Write the ending first
Open a notebook. One page. Answer this: what does a good life look like for me, in ten years? Not goals. Not numbers. The texture of it. Who's around you. What you do on a Tuesday morning. What you're proud of. What you've stopped doing.
Don't make it a project. Make it a paragraph. The page on its own is already worth more than most things you'll read this year.
Walk it backwards
You can't connect the dots looking forward; you can only connect them looking backward. — Steve Jobs
Once you have the ten-year page, walk it backwards in four steps:
- Ten-year picture. The page you just wrote.
- Five-year plan. What has to be true in five years for the ten-year picture to be possible?
- Quarterly goals. What three things, done in the next 90 days, move you toward the five-year plan?
- Weekly targets. What does this Monday-to-Sunday look like if those quarterly goals are real?
By the end, "a good life" stops being a vibe and becomes a Tuesday.
Now audit the phone
Pull up your screen time report. For each app over thirty minutes a day, ask one question: does this app help me reach what I wrote on page one?
- Some apps help. Audible while you walk. Notes for capturing ideas. Maps for getting to the gym. Keep them.

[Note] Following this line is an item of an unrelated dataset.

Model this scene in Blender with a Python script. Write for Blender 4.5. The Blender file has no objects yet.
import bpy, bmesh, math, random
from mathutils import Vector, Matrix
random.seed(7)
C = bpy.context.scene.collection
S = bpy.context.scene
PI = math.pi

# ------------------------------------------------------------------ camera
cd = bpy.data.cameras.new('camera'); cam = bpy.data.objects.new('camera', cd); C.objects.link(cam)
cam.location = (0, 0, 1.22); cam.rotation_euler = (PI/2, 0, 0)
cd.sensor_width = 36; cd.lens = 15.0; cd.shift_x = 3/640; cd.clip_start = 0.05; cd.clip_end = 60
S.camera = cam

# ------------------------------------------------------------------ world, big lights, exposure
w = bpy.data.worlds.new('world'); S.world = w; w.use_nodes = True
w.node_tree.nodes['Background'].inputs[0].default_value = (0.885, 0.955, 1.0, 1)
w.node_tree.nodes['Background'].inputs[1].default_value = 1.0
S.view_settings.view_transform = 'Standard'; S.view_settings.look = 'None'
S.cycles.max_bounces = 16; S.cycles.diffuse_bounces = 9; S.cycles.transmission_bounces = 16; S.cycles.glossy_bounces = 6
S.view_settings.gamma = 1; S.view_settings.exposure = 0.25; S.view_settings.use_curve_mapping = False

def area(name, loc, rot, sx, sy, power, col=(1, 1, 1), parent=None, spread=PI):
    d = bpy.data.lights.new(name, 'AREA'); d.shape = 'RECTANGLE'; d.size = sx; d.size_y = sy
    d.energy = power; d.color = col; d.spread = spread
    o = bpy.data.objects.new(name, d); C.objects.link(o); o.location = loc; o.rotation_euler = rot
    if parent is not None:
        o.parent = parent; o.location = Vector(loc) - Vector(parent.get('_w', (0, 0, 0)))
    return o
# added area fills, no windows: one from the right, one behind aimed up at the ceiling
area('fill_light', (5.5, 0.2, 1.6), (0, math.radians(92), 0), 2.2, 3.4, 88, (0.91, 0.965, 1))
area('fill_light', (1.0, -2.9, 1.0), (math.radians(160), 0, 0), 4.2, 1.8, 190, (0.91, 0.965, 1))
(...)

- Some apps are neutral. Group chats with friends you actually see. Texting your mom. Leave them alone.
- Some apps are hostile. Endless feeds that take hours and give you nothing toward page one. Cut them, throttle them, or wrap them in timed sessions.
The reclaimed hours
The average phone user spends four-plus hours a day on it. Reclaim half of that and you have fourteen hours a week. That's a language. That's a draft of a book. That's real time with the people on page one.
The five-year plan stops being a fantasy when the weekly hours actually show up.
Start tonight
One page. Ten-year picture. Re-read it every Sunday before you plan the week.
Everything else is downstream of that page.